Selbst am offiziellen Erscheinungstag der DVD hatte die Band noch kein einziges Exemplar ihres eigenen Werkes in der Hand (Vielen Dank noch einmal an dieser Stelle!) und so fuhren wir kurzerhand zu „Saturn“ und kauften uns ein paar Exemplare. Erst in Hardenberg, an unserem ersten offiziellen Tourtag, erreichten uns zwei kleine Päckchen – unsere genehmigten 20 (!!!)Verkaufsexemplare.
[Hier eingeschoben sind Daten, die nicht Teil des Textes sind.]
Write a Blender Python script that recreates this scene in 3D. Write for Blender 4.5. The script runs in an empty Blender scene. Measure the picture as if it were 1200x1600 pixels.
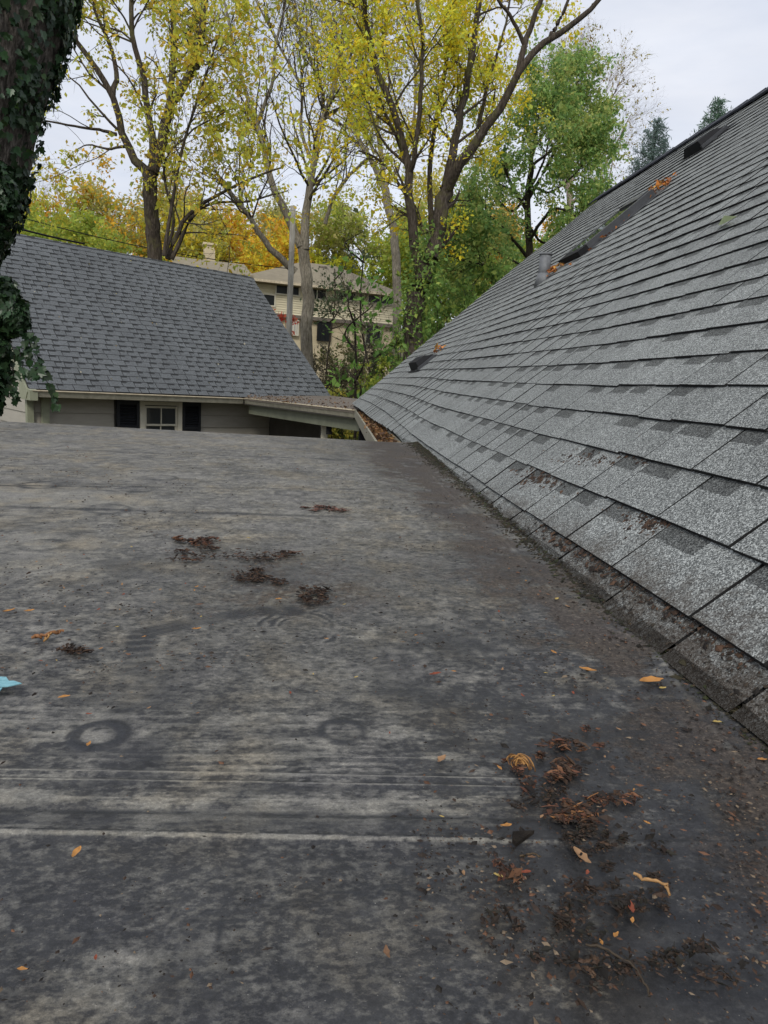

Wir setzten uns in den Tourbus und waren sprachlos, denn abgesehen von den immer noch vorhandenen Rechtschreibfehlern („…das kann erst bei der Nachauflage korrigiert werden!“) glänzte „Die Gier“ mit einer falschen Synchronisation!
Die Live-CD mussten wir uns ebenfalls im Laden kaufen und entdeckten dabei zufällig einen kleinen Zettel mit einer Code-Nummer, die dazu berechtigte, einen unveröffentlichten Track von unserer eigenen Internetseite herunterzuladen. Na so was – es gibt doch immer noch Überraschungen! Leider lagen diese Codes nur der Live-CD und nicht der limitierten DVD/CD-Doppelausgabe bei und die Beschwerden auf unserer Seite nahmen beängstigende Ausmaße an. Die Verantwortlichen für diese Meisterleistung waren unterdessen im „wohlverdienten“ Weihnachtsurlaub und für die Band damit nicht erreichbar. Doch genug davon!
Die DVD sprengte trotzdem alle Verkaufserwartungen der Plattenfirma, zumal sie bis auf ein paar kleine Anzeigen so gut wie gar nicht beworben wurde und so nach und nach gelang es uns auch, die Fehler auszubessern. Wir sind im Endeffekt trotzdem sehr zufrieden mit dem Ergebnis, konnten wir doch endlich auch einmal den für uns nicht ganz unwichtigen visuellen Aspekt der Band verewigen und auch dem Publikum einen kleinen Einblick hinter die Kulissen von In Extremo gewähren.